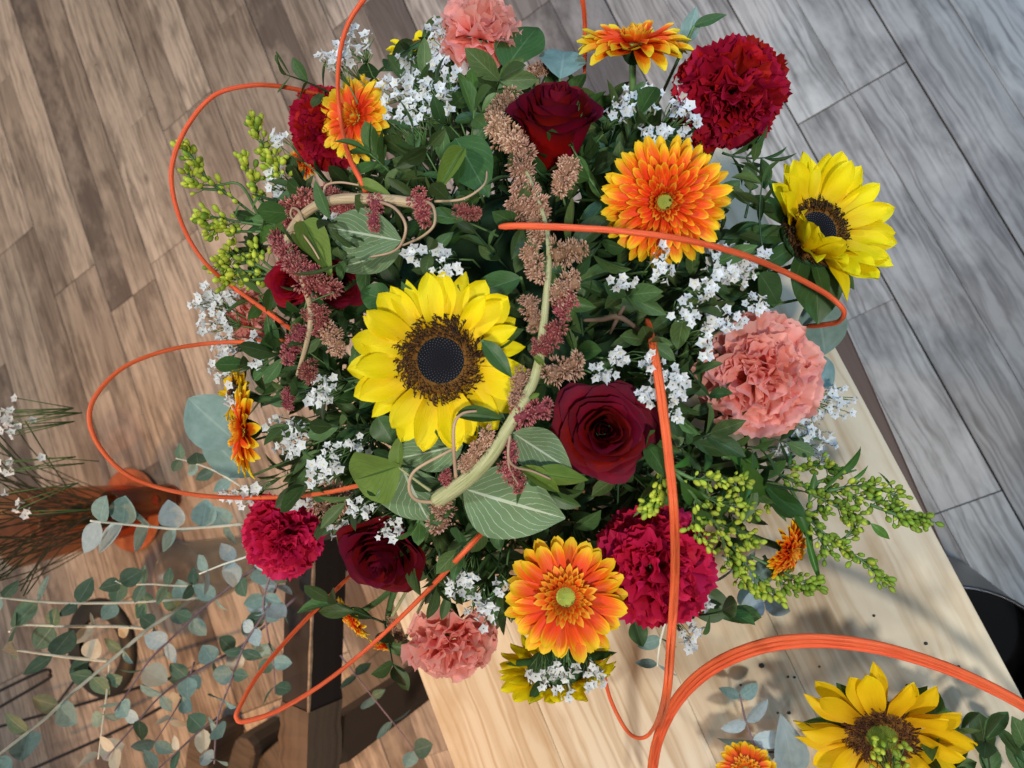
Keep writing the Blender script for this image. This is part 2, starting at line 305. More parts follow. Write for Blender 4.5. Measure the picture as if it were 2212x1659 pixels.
def wood_mat(name, tones, grain=(60, 3.0), dark=(0.10, 0.07, 0.05), gs=0.35, rough=0.55, axis='Y', knots=0.0, spec=0.3, bmp=0.15, seam=None):
    """grain runs along local Y; one tone per object picked by its random number"""
    m, nt, N, L, bs = newmat(name); tc = N.new('ShaderNodeTexCoord'); r = orand(nt)
    sp = N.new('ShaderNodeSeparateXYZ'); L.new(tc.outputs['Object'], sp.inputs[0])
    off = math_n(nt, 'MULTIPLY', r, 91.0)
    ax, ay = (sp.outputs[0], sp.outputs[1])
    big = noise(nt, comb(nt, math_n(nt, 'MULTIPLY', ax, 5.0), math_n(nt, 'MULTIPLY', ay, 1.6), off), 3.0, 3)
    wob = math_n(nt, 'ADD', ax, math_n(nt, 'MULTIPLY', big, 0.035))
    fine = noise(nt, comb(nt, math_n(nt, 'MULTIPLY', wob, grain[0]*1.8), math_n(nt, 'MULTIPLY', ay, grain[1]), off), 2.0, 6, 0.65)
    ring = noise(nt, comb(nt, math_n(nt, 'MULTIPLY', wob, grain[0]*0.42), math_n(nt, 'MULTIPLY', ay, grain[1]*0.22), off), 1.5, 2)
    ringl = math_n(nt, 'ABSOLUTE', math_n(nt, 'SUBTRACT', math_n(nt, 'FRACT', math_n(nt, 'MULTIPLY', ring, 7.0)), 0.5))
    base = ramp(nt, r, tones, 'CONSTANT')
    g = math_n(nt, 'ADD', math_n(nt, 'MULTIPLY', fine, 0.6), math_n(nt, 'MULTIPLY', ringl, 0.5))
    f = ramp(nt, g, [(0.36, (0, 0, 0)), (0.62, (1, 1, 1))])
    col = mixc(nt, math_n(nt, 'MULTIPLY', f, gs), base, dark, 'MIX')
    blot = noise(nt, comb(nt, math_n(nt, 'MULTIPLY', ax, 11.0), math_n(nt, 'MULTIPLY', ay, 4.0), off), 1.6, 4, 0.6)
    bl = ramp(nt, blot, [(0.50, (0, 0, 0)), (0.64, (1, 1, 1))])
    col = mixc(nt, math_n(nt, 'MULTIPLY', bl, gs*0.62), col, dark)
    pale = noise(nt, comb(nt, math_n(nt, 'MULTIPLY', ax, 7.0), math_n(nt, 'MULTIPLY', ay, 3.0), math_n(nt, 'ADD', off, 17.0)), 1.3, 5, 0.65)
    col = mixc(nt, math_n(nt, 'MULTIPLY', ramp(nt, pale, [(0.50, (0, 0, 0)), (0.66, (1, 1, 1))]), gs*0.5), col, tuple(min(.8, c*1.35) for c in tones[0][1]))
    if knots:
        vo = N.new('ShaderNodeTexVoronoi'); vo.inputs['Scale'].default_value = 1.0
        L.new(comb(nt, math_n(nt, 'MULTIPLY', ax, 9.0), math_n(nt, 'MULTIPLY', ay, 4.0), off), vo.inputs['Vector'])
        k = ramp(nt, vo.outputs['Distance'], [(0.0, (1, 1, 1)), (knots, (0.5, 0.5, 0.5)), (knots*2.2, (0, 0, 0))])
        col = mixc(nt, math_n(nt, 'MULTIPLY', k, 0.8), col, dark)
    bump(nt, bs, g, bmp, 0.001); finish(nt, bs, col, rough, 0, spec); return m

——

- Directions
The material above must be printed exactly, with its pictures left out.

- Expected output
Keep writing the Blender script for this image. This is part 2, starting at line 305. More parts follow. Write for Blender 4.5. Measure the picture as if it were 2212x1659 pixels.
def wood_mat(name, tones, grain=(60, 3.0), dark=(0.10, 0.07, 0.05), gs=0.35, rough=0.55, axis='Y', knots=0.0, spec=0.3, bmp=0.15, seam=None):
    """grain runs along local Y; one tone per object picked by its random number"""
    m, nt, N, L, bs = newmat(name); tc = N.new('ShaderNodeTexCoord'); r = orand(nt)
    sp = N.new('ShaderNodeSeparateXYZ'); L.new(tc.outputs['Object'], sp.inputs[0])
    off = math_n(nt, 'MULTIPLY', r, 91.0)
    ax, ay = (sp.outputs[0], sp.outputs[1])
    big = noise(nt, comb(nt, math_n(nt, 'MULTIPLY', ax, 5.0), math_n(nt, 'MULTIPLY', ay, 1.6), off), 3.0, 3)
    wob = math_n(nt, 'ADD', ax, math_n(nt, 'MULTIPLY', big, 0.035))
    fine = noise(nt, comb(nt, math_n(nt, 'MULTIPLY', wob, grain[0]*1.8), math_n(nt, 'MULTIPLY', ay, grain[1]), off), 2.0, 6, 0.65)
    ring = noise(nt, comb(nt, math_n(nt, 'MULTIPLY', wob, grain[0]*0.42), math_n(nt, 'MULTIPLY', ay, grain[1]*0.22), off), 1.5, 2)
    ringl = math_n(nt, 'ABSOLUTE', math_n(nt, 'SUBTRACT', math_n(nt, 'FRACT', math_n(nt, 'MULTIPLY', ring, 7.0)), 0.5))
    base = ramp(nt, r, tones, 'CONSTANT')
    g = math_n(nt, 'ADD', math_n(nt, 'MULTIPLY', fine, 0.6), math_n(nt, 'MULTIPLY', ringl, 0.5))
    f = ramp(nt, g, [(0.36, (0, 0, 0)), (0.62, (1, 1, 1))])
    col = mixc(nt, math_n(nt, 'MULTIPLY', f, gs), base, dark, 'MIX')
    blot = noise(nt, comb(nt, math_n(nt, 'MULTIPLY', ax, 11.0), math_n(nt, 'MULTIPLY', ay, 4.0), off), 1.6, 4, 0.6)
    bl = ramp(nt, blot, [(0.50, (0, 0, 0)), (0.64, (1, 1, 1))])
    col = mixc(nt, math_n(nt, 'MULTIPLY', bl, gs*0.62), col, dark)
    pale = noise(nt, comb(nt, math_n(nt, 'MULTIPLY', ax, 7.0), math_n(nt, 'MULTIPLY', ay, 3.0), math_n(nt, 'ADD', off, 17.0)), 1.3, 5, 0.65)
    col = mixc(nt, math_n(nt, 'MULTIPLY', ramp(nt, pale, [(0.50, (0, 0, 0)), (0.66, (1, 1, 1))]), gs*0.5), col, tuple(min(.8, c*1.35) for c in tones[0][1]))
    if knots:
        vo = N.new('ShaderNodeTexVoronoi'); vo.inputs['Scale'].default_value = 1.0
        L.new(comb(nt, math_n(nt, 'MULTIPLY', ax, 9.0), math_n(nt, 'MULTIPLY', ay, 4.0), off), vo.inputs['Vector'])
        k = ramp(nt, vo.outputs['Distance'], [(0.0, (1, 1, 1)), (knots, (0.5, 0.5, 0.5)), (knots*2.2, (0, 0, 0))])
        col = mixc(nt, math_n(nt, 'MULTIPLY', k, 0.8), col, dark)
    bump(nt, bs, g, bmp, 0.001); finish(nt, bs, col, rough, 0, spec); return m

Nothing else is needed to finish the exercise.